The Humanitarian Impulse in Early 19th-Century Colonial Governance and Its Legacies
Early nineteenth-century British imperial policy towards Indigenous peoples imagined a world in which the imperial and settler presence would be reconciled with local cultures. Efforts were made to still violence at the frontier, to create systems of law that recognized cultural difference and to conciliate tensions between the races. This humanitarian impulse failed, compromised by the contradictions within its own ideology, the politics of emergent settler land claims, and the irresolvable violence that ripped through the period. Still, there were historical legacies that continued to whisper down the years.
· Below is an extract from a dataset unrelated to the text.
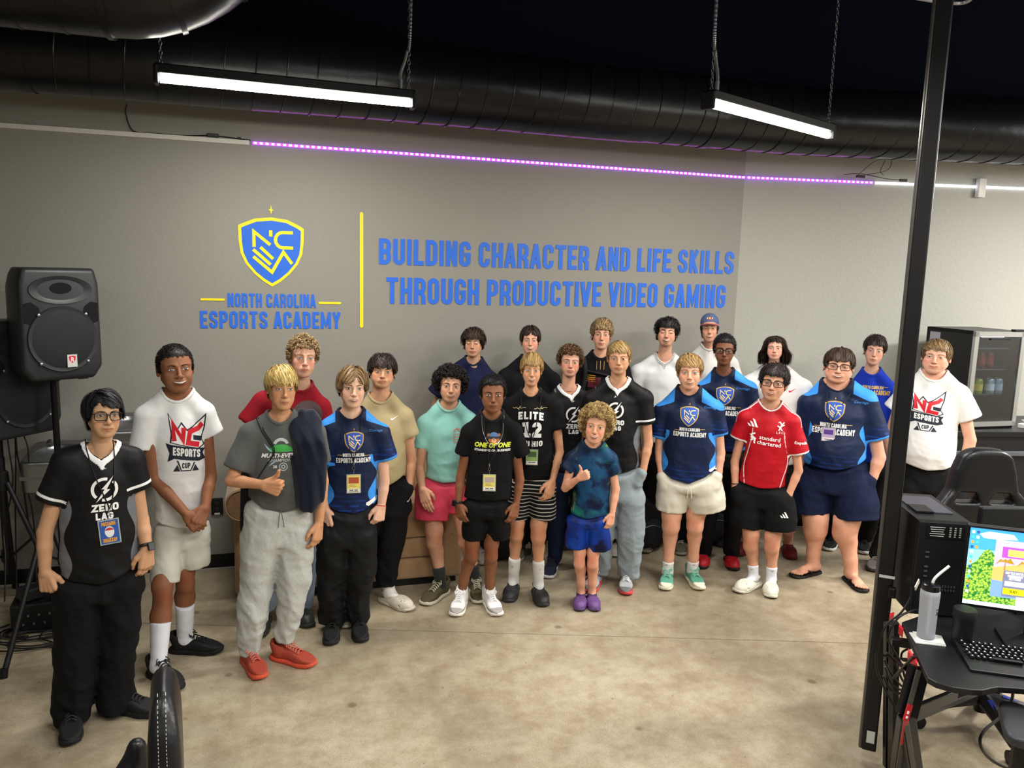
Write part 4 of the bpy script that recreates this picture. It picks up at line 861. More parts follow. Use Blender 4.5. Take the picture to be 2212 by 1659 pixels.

This paper will do three things. First, it will explore the ideological tenets of the humanitarian impulse as lying within notions of human psychology that originated in the eighteenth-century enlightenment as well as in evangelical religious assumptions about universal man. Second, it will argue that the experience of imperial encounter provoked contradictions and tensions within those belief systems that frustrated even the best intentions of the most competent colonial governors of the period, such as Sir George Arthur of Van Diemen’s Land and Sir George Grey of South Australia. And, third, it will suggest that the historical legacies of the humanitarian impulse extended beyond the failure to realize its promise in the early nineteenth century. The afterlife of these policy efforts were found in imperial culture and in local histories. In imperial culture, a discourse was embedded that throughout the nineteenth and twentieth century allowed empire to be viewed as liberal and liberating. And Indigenous rights movements at the end of the twentieth century in places like Australia and New Zealand framed their political objectives precisely around the issues--land, law and cultural difference--that this earlier period had endeavored to resolve.